Finding the Weakest Precondition (Hoare Logic)

[Shinichi72]

Here is the problem, I have tried to compute it and provide a solution. But, my teacher told me that it is wrong. Maybe the final answer is not simplified or there is a miscomputation in my solution.

Consider the following expression: x = 2 * y + x - 1 {x > 11}

Applying the assignment axiom we have the weakest precondition to be

{2 * y + x - 1 > 11}

{2 * y + x > 12}

{2 * y > 12 - x}

{y > 6 - (x/2)}

The weakest precondition is {y > 6 – (x/2)}.(My answer is not correct)

For a better understanding, I will provide a meaning of finding the weakest precondition and an example that will definitely help you to understand my problem.

An axiom for assignment statements x =: E
{P} x =: E {Q}
➔
Given an assignment statement x =: E and a
postcondition Q, we can compute its weakest
precondition P by using Q with all instances of x
replaced by E, denoted by the assignment axiom
P = Q x → E

Example
{???} x =: x + y - 3 {x > 10}
➔Even if the LHS of the assignment (i e x appears in the
RHS does not affect the process of computing the precondition, as in

x + y - 3 > 10
y > 13 - x
∴{y > 13 x} x =: x + y - 3 {x > 10} is correct

 

[Dr.Peterson]

For those who don't know, this is a repost of https://www.freemathhelp.com/forum/threads/finding-the-precondition.129104/

Example
{???} x =: x + y - 3 {x > 10}
➔Even if the LHS of the assignment (i e x appears in the
RHS does not affect the process of computing the precondition, as in

x + y - 3 > 10
y > 13 - x
∴{y > 13 - x} x =: x + y - 3 {x > 10} is correct

Unfortunately, the example shows no reason to think your answer of {y > 6 – (x/2)} would not be correct.

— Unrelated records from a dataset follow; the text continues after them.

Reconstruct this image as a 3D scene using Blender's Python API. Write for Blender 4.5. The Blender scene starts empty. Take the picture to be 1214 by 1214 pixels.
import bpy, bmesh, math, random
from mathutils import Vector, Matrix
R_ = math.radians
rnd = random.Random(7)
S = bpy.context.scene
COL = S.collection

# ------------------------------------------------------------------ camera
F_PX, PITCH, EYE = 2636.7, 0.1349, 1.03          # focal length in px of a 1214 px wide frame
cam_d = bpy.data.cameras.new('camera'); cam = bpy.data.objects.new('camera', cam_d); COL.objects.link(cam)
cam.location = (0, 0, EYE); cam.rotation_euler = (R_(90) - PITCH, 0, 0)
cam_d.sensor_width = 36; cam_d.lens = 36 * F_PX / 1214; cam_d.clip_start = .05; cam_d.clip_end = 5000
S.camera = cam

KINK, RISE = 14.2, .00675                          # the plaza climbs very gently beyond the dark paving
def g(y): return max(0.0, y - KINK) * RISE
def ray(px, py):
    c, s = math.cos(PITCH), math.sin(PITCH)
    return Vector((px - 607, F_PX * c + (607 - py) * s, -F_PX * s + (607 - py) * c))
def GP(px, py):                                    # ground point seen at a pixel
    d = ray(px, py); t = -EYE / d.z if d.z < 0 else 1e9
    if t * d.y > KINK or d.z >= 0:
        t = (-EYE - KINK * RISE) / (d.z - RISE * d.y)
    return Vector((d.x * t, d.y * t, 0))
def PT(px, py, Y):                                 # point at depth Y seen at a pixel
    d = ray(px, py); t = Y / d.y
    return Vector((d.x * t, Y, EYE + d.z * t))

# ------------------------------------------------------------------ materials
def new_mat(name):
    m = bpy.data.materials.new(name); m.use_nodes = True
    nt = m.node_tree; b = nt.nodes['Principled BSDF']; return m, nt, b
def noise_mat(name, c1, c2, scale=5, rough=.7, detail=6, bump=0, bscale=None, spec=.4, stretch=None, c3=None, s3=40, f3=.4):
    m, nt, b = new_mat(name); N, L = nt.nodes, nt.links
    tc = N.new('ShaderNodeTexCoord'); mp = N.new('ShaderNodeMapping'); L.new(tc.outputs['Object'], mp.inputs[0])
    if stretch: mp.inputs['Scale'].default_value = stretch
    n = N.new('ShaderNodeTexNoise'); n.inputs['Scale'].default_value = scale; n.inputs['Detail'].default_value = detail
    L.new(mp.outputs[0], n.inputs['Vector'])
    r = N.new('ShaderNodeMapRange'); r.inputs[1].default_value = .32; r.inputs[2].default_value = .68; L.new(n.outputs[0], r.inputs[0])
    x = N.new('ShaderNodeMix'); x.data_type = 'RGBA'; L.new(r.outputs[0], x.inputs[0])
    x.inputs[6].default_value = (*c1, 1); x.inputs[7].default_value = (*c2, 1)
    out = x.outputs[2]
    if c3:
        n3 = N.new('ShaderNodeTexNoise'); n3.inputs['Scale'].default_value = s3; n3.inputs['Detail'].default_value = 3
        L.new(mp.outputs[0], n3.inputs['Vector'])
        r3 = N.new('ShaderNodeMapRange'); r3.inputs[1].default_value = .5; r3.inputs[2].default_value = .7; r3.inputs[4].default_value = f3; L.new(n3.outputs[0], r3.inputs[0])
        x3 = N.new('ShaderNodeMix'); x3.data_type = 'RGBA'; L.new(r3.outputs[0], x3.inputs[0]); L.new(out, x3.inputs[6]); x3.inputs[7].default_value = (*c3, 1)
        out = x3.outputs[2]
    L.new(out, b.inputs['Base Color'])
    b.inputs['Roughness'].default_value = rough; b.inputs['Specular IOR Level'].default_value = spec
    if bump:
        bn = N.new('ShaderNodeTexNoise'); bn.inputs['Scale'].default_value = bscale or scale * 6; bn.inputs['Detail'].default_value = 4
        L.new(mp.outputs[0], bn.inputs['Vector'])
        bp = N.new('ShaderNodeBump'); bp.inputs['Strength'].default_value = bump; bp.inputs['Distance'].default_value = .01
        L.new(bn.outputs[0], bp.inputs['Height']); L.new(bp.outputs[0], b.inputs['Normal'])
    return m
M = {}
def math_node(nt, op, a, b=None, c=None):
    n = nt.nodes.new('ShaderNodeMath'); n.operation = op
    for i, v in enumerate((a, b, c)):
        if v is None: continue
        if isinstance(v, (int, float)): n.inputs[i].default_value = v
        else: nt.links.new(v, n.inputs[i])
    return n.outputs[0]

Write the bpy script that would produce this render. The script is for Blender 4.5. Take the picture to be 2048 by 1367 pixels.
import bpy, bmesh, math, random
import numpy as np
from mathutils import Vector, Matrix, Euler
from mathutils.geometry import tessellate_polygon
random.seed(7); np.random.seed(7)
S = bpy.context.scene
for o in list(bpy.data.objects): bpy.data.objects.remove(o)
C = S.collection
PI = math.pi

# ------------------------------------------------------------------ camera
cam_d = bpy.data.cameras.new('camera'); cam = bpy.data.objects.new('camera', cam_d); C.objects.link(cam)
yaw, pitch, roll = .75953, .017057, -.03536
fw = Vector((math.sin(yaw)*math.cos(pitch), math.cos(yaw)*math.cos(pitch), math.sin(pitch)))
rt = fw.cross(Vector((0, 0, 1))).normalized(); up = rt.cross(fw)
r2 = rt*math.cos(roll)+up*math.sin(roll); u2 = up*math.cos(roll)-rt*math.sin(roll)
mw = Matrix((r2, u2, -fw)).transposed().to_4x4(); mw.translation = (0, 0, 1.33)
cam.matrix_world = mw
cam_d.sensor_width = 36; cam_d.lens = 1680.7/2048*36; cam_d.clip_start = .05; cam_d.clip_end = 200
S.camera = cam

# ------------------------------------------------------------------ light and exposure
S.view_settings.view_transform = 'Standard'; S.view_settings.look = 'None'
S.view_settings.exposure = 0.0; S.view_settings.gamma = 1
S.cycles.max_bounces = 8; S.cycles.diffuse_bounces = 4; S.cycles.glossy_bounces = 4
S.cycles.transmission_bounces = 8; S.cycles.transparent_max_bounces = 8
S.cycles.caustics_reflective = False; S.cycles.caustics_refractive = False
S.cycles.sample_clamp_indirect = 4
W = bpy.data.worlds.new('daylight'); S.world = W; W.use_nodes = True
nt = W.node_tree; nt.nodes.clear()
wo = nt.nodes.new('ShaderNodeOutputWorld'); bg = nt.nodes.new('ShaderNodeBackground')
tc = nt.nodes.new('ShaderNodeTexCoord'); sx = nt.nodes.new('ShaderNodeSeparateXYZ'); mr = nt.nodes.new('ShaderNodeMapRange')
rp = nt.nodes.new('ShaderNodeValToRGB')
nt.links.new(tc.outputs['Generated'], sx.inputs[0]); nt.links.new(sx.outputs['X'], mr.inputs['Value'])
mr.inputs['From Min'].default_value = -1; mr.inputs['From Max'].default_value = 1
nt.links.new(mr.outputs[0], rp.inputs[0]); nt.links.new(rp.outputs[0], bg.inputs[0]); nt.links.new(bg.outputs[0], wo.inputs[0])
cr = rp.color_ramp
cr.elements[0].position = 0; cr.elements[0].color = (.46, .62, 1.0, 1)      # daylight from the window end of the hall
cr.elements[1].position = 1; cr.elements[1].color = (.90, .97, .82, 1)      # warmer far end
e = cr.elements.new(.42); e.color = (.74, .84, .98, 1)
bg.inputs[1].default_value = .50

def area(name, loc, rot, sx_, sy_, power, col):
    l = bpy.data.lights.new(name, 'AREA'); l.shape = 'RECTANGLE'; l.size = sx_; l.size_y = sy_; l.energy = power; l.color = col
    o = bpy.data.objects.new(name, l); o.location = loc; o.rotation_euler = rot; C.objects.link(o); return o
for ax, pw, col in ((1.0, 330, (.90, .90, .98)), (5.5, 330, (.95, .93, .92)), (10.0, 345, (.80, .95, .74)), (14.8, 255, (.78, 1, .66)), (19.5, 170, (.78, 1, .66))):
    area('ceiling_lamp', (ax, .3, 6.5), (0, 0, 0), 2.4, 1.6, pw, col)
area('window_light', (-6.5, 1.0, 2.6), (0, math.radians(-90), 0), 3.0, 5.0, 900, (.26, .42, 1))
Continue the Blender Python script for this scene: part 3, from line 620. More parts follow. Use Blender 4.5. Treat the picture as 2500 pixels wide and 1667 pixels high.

When your teacher says it is not correct, do you mean you submitted this as an answer to your teacher, and all he said was that it is not correct, with no helpful information about why? Or is it a computer that tells you the answer is wrong? Or are you told something more? I am looking for any clue at all. And are you not allowed to ask your teacher what is wrong, so you can correct it? That is what I meant by asking your teacher to teach!

I don't think you have yet given a direct quotation of the problem as given to you. There may be some fact you have omitted (e.g., if x and y are integers) that would change our answer. From everything I've read, even an unsimplified answer should be called correct, and what you have done seems to be appropriate simplification.

 

[Shinichi72]

For those who don't know, this is a repost of https://www.freemathhelp.com/forum/threads/finding-the-precondition.129104/


Unfortunately, the example shows no reason to think your answer of {y > 6 – (x/2)} would not be correct.

When your teacher says it is not correct, do you mean you submitted this as an answer to your teacher, and all he said was that it is not correct, with no helpful information about why? Or is it a computer that tells you the answer is wrong? Or are you told something more? I am looking for any clue at all. And are you not allowed to ask your teacher what is wrong, so you can correct it? That is what I meant by asking your teacher to teach!

I don't think you have yet given a direct quotation of the problem as given to you. There may be some fact you have omitted (e.g., if x and y are integers) that would change our answer. From everything I've read, even an unsimplified answer should be called correct, and what you have done seems to be appropriate simplification.

The computer tells my answer that it is wrong, but I have concluded that the answer that I have submitted on the computer (because we have an online learning platform) have already seen by my teacher, that is why I have told you that my teacher told me that my answer is wrong. By the way, we have unlimited attempts to submit our answer, I already have tried many answers such as y> 6-x/2, y> -(x/2)+6, y>6-x, and y>-x+6 with our without spaces, but it always gives me an X(wrong) mark.

But if you found no reason that my answer of {y > 6 – (x/2)} would not be correct. Then, I will just tell my teacher and explain my point. And thank you for your efforts to help me.

 

[Dr.Peterson]

I'd love to see an image of the problem and what it shows for your answer. And if you find out from your teacher, please tell us and relieve the mystery.

I myself would have tried {x > 12 - 2y}.

 

[Shinichi72]

I'd love to see an image of the problem and what it shows for your answer. And if you find out from your teacher, please tell us and relieve the mystery.

I myself would have tried {x > 12 - 2y}.

Good Day, Dr. Patterson, I'm really glad for your help. By the way, I took your advice for trying your answer which is {x > 12 - 2y} but I just made a few changes and here is my answer y>(12-x)/2, which is actually correct now.

 

[Dr.Peterson]

I hope you eventually find what the requirement is for a "correct" answer. Clearly what it accepted is algebraically equivalent to your original answer.

It's conceivable that the question was just programmed wrong, so that it doesn't recognize equivalent answers, and most of the answers that have been rejected are really correct.